## GIVEN TASK
Skip the pictures and repeat each line of the data exactly.

## DATASET CONTENT
################

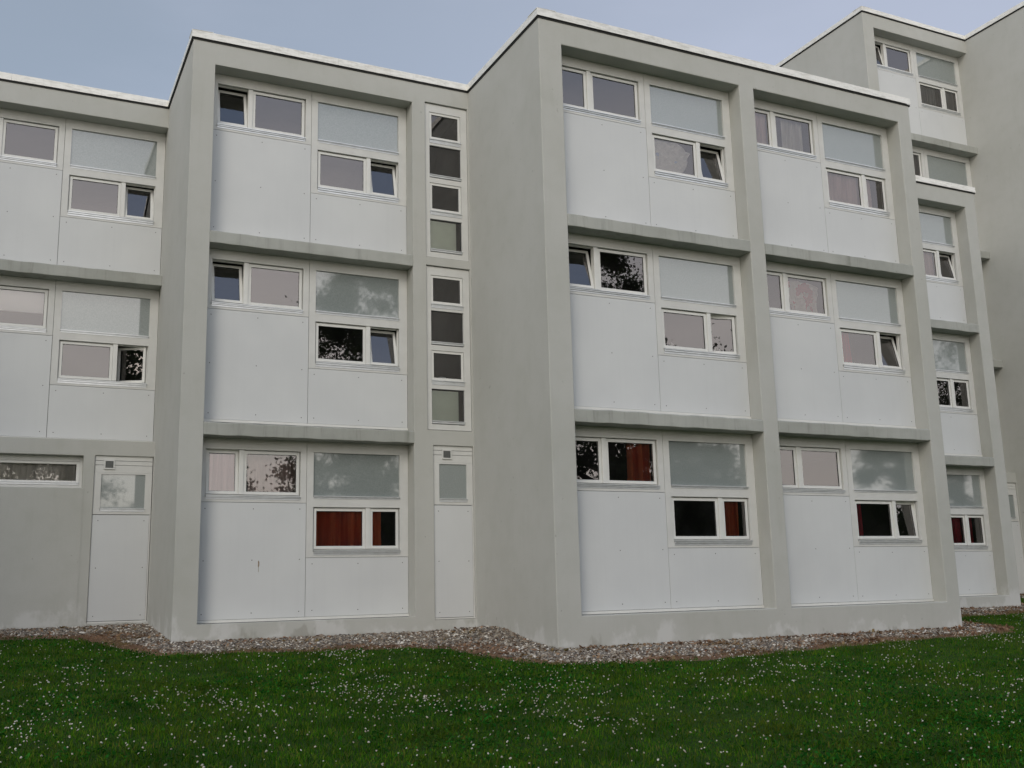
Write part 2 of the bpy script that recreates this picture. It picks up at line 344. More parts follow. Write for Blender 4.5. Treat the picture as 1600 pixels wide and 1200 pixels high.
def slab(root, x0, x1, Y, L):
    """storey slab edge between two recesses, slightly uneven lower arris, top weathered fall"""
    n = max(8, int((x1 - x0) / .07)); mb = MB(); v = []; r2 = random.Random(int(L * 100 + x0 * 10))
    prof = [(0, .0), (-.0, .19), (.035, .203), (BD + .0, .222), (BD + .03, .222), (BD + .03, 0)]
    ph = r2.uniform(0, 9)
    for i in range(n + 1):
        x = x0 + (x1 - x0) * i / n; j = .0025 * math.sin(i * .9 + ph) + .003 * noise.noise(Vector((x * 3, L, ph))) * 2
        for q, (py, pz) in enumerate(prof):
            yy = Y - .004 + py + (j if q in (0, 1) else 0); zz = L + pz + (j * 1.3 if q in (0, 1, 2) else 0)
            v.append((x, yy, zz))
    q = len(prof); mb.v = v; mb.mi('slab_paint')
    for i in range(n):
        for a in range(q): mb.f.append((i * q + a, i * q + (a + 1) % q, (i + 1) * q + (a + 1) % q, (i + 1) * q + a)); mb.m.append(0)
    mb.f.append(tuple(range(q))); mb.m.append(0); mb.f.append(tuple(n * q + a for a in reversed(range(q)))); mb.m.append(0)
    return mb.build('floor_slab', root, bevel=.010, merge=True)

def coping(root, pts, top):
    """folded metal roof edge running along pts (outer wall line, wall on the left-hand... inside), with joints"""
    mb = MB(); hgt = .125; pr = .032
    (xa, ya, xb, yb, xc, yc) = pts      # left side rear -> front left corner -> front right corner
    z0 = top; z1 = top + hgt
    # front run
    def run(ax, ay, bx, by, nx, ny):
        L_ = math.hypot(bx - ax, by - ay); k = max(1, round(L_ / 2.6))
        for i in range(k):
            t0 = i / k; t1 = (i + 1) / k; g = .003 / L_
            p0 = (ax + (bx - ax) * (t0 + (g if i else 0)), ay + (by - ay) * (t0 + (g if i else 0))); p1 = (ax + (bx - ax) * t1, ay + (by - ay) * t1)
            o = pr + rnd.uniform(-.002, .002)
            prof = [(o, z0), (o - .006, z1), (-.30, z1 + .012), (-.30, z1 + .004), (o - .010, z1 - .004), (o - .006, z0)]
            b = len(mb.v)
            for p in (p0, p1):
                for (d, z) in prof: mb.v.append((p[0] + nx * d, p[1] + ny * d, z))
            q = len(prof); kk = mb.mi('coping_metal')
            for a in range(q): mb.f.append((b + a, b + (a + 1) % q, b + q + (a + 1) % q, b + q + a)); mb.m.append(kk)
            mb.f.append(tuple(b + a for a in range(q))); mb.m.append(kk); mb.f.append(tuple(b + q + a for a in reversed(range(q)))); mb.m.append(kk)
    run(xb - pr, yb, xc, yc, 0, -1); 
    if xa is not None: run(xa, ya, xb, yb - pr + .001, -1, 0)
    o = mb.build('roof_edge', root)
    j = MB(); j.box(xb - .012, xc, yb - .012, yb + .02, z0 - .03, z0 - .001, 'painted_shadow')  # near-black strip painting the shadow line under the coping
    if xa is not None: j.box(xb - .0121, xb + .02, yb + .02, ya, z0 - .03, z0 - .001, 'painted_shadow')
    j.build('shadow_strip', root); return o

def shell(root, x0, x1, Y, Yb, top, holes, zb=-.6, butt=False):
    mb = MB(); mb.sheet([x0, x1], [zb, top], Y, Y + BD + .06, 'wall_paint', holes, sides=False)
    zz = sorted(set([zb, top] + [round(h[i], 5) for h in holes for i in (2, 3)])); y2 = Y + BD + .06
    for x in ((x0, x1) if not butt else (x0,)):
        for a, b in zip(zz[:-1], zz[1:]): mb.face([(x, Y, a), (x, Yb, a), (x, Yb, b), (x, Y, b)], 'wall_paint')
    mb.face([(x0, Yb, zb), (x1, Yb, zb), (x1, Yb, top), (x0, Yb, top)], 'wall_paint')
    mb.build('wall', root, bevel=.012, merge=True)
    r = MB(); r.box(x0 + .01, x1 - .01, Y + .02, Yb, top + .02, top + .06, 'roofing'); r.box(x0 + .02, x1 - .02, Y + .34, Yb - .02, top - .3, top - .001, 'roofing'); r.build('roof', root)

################

## CORRECT RESULT
Write part 2 of the bpy script that recreates this picture. It picks up at line 344. More parts follow. Write for Blender 4.5. Treat the picture as 1600 pixels wide and 1200 pixels high.
def slab(root, x0, x1, Y, L):
    """storey slab edge between two recesses, slightly uneven lower arris, top weathered fall"""
    n = max(8, int((x1 - x0) / .07)); mb = MB(); v = []; r2 = random.Random(int(L * 100 + x0 * 10))
    prof = [(0, .0), (-.0, .19), (.035, .203), (BD + .0, .222), (BD + .03, .222), (BD + .03, 0)]
    ph = r2.uniform(0, 9)
    for i in range(n + 1):
        x = x0 + (x1 - x0) * i / n; j = .0025 * math.sin(i * .9 + ph) + .003 * noise.noise(Vector((x * 3, L, ph))) * 2
        for q, (py, pz) in enumerate(prof):
            yy = Y - .004 + py + (j if q in (0, 1) else 0); zz = L + pz + (j * 1.3 if q in (0, 1, 2) else 0)
            v.append((x, yy, zz))
    q = len(prof); mb.v = v; mb.mi('slab_paint')
    for i in range(n):
        for a in range(q): mb.f.append((i * q + a, i * q + (a + 1) % q, (i + 1) * q + (a + 1) % q, (i + 1) * q + a)); mb.m.append(0)
    mb.f.append(tuple(range(q))); mb.m.append(0); mb.f.append(tuple(n * q + a for a in reversed(range(q)))); mb.m.append(0)
    return mb.build('floor_slab', root, bevel=.010, merge=True)

def coping(root, pts, top):
    """folded metal roof edge running along pts (outer wall line, wall on the left-hand... inside), with joints"""
    mb = MB(); hgt = .125; pr = .032
    (xa, ya, xb, yb, xc, yc) = pts      # left side rear -> front left corner -> front right corner
    z0 = top; z1 = top + hgt
    # front run
    def run(ax, ay, bx, by, nx, ny):
        L_ = math.hypot(bx - ax, by - ay); k = max(1, round(L_ / 2.6))
        for i in range(k):
            t0 = i / k; t1 = (i + 1) / k; g = .003 / L_
            p0 = (ax + (bx - ax) * (t0 + (g if i else 0)), ay + (by - ay) * (t0 + (g if i else 0))); p1 = (ax + (bx - ax) * t1, ay + (by - ay) * t1)
            o = pr + rnd.uniform(-.002, .002)
            prof = [(o, z0), (o - .006, z1), (-.30, z1 + .012), (-.30, z1 + .004), (o - .010, z1 - .004), (o - .006, z0)]
            b = len(mb.v)
            for p in (p0, p1):
                for (d, z) in prof: mb.v.append((p[0] + nx * d, p[1] + ny * d, z))
            q = len(prof); kk = mb.mi('coping_metal')
            for a in range(q): mb.f.append((b + a, b + (a + 1) % q, b + q + (a + 1) % q, b + q + a)); mb.m.append(kk)
            mb.f.append(tuple(b + a for a in range(q))); mb.m.append(kk); mb.f.append(tuple(b + q + a for a in reversed(range(q)))); mb.m.append(kk)
    run(xb - pr, yb, xc, yc, 0, -1); 
    if xa is not None: run(xa, ya, xb, yb - pr + .001, -1, 0)
    o = mb.build('roof_edge', root)
    j = MB(); j.box(xb - .012, xc, yb - .012, yb + .02, z0 - .03, z0 - .001, 'painted_shadow')  # near-black strip painting the shadow line under the coping
    if xa is not None: j.box(xb - .0121, xb + .02, yb + .02, ya, z0 - .03, z0 - .001, 'painted_shadow')
    j.build('shadow_strip', root); return o

def shell(root, x0, x1, Y, Yb, top, holes, zb=-.6, butt=False):
    mb = MB(); mb.sheet([x0, x1], [zb, top], Y, Y + BD + .06, 'wall_paint', holes, sides=False)
    zz = sorted(set([zb, top] + [round(h[i], 5) for h in holes for i in (2, 3)])); y2 = Y + BD + .06
    for x in ((x0, x1) if not butt else (x0,)):
        for a, b in zip(zz[:-1], zz[1:]): mb.face([(x, Y, a), (x, Yb, a), (x, Yb, b), (x, Y, b)], 'wall_paint')
    mb.face([(x0, Yb, zb), (x1, Yb, zb), (x1, Yb, top), (x0, Yb, top)], 'wall_paint')
    mb.build('wall', root, bevel=.012, merge=True)
    r = MB(); r.box(x0 + .01, x1 - .01, Y + .02, Yb, top + .02, top + .06, 'roofing'); r.box(x0 + .02, x1 - .02, Y + .34, Yb - .02, top - .3, top - .001, 'roofing'); r.build('roof', root)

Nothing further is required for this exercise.